Solution:

It is given that on the day first he made five frames then 2 frames more than the previous i.e. 7 and then 9 and so on

Therefore the making of frames each day forms a sequence of 5, 7, 9…

Sequence so formed is an AP with $a=2$ as the first term as and $d = 2$ as the common difference

The total no. of frames that is to be made $= 192$

Let’s assume that the required days is n hence ${{S}_{n}}~=\text{ }192$

Sum of the first n terms of the AP so formed is given by ${{S}_{n~}}=\text{ }n/2\text{ }\left( 2a\text{ }+\text{ }\left( n{-}1 \right)\text{ }d \right)$

Where the first term is ‘a’ and the common difference is ‘d’
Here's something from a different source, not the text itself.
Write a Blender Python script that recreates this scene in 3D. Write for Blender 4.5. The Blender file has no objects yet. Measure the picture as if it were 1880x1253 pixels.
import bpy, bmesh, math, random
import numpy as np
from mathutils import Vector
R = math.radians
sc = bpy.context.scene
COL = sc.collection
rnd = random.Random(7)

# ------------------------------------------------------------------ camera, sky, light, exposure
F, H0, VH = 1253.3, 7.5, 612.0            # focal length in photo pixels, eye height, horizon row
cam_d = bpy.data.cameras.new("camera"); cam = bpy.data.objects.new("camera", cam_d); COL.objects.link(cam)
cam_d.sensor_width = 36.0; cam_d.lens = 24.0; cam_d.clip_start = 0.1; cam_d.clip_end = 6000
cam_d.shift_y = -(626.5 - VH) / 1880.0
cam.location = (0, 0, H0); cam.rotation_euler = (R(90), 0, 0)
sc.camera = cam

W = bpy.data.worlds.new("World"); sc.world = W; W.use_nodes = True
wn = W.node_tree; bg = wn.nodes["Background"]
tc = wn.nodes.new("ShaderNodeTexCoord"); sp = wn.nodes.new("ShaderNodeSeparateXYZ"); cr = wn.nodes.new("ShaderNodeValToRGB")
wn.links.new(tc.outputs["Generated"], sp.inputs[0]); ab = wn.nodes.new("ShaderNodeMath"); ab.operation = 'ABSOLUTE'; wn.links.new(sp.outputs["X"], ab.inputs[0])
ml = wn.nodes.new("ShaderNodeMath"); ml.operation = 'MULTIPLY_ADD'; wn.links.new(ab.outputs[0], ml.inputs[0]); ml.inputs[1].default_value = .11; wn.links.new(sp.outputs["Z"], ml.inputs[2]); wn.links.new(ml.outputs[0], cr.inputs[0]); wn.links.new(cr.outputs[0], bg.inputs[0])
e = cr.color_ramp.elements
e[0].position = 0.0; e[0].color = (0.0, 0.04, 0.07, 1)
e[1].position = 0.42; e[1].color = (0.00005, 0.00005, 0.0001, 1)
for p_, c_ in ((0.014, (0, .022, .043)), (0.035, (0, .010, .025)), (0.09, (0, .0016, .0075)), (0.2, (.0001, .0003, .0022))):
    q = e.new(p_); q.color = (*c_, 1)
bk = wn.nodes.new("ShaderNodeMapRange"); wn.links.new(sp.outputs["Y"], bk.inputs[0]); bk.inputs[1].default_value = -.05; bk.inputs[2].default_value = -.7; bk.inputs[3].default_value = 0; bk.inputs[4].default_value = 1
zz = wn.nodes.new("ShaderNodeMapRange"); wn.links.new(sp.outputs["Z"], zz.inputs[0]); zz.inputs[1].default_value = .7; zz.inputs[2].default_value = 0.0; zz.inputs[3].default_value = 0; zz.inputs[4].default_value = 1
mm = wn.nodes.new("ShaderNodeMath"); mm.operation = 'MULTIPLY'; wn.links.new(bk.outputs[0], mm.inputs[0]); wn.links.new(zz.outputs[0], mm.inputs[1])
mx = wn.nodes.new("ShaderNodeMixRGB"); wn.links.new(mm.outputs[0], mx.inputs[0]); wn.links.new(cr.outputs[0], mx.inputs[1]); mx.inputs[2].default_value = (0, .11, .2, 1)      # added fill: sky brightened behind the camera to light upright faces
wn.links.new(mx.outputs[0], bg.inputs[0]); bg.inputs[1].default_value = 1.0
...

${{S}_{n~}}=\text{ }\left( n/2 \right)\text{ }\left( 2\left( 5 \right)\text{ }+\text{ }\left( n{-}1 \right)\text{ }2 \right)$

$192\text{ }=\text{ }\left( n/2 \right)\text{ }\left( 10\text{ }+\text{ }2n{-}2 \right)$

$\Rightarrow ~384\text{ }=\text{ }10n\text{ }+\text{ }2{{n}^{2}}{-}2n$

When we compute and simplify,  we obtain

$\Rightarrow ~2{{n}^{2}}~+\text{ }8n{-}384\text{ }=\text{ }0$

$\Rightarrow ~{{n}^{2}}~+\text{ }4n{-}192\text{ }=\text{ }0$

$\Rightarrow ~{{n}^{2}}~+\text{ }16n{-}12n{-}192\text{ }=\text{ }0$

$\Rightarrow ~n\text{ }\left( n\text{ }+\text{ }16 \right){-}12\text{ }\left( n\text{ }+\text{ }16 \right)\text{}=\text{ }0$

$\Rightarrow ~(n{-}12)\text{ }\left( n\text{ }+\text{ }16 \right)\text{ }=\text{ }0$

$\Rightarrow ~n\text{ }=\text{ }12\text{ }and\text{ }n\text{ }={-}16$

But here we know that ‘n’ represents the no. of days and that cannot be negative therefore $n = 12$

As a result, 12 days is required to finish the job.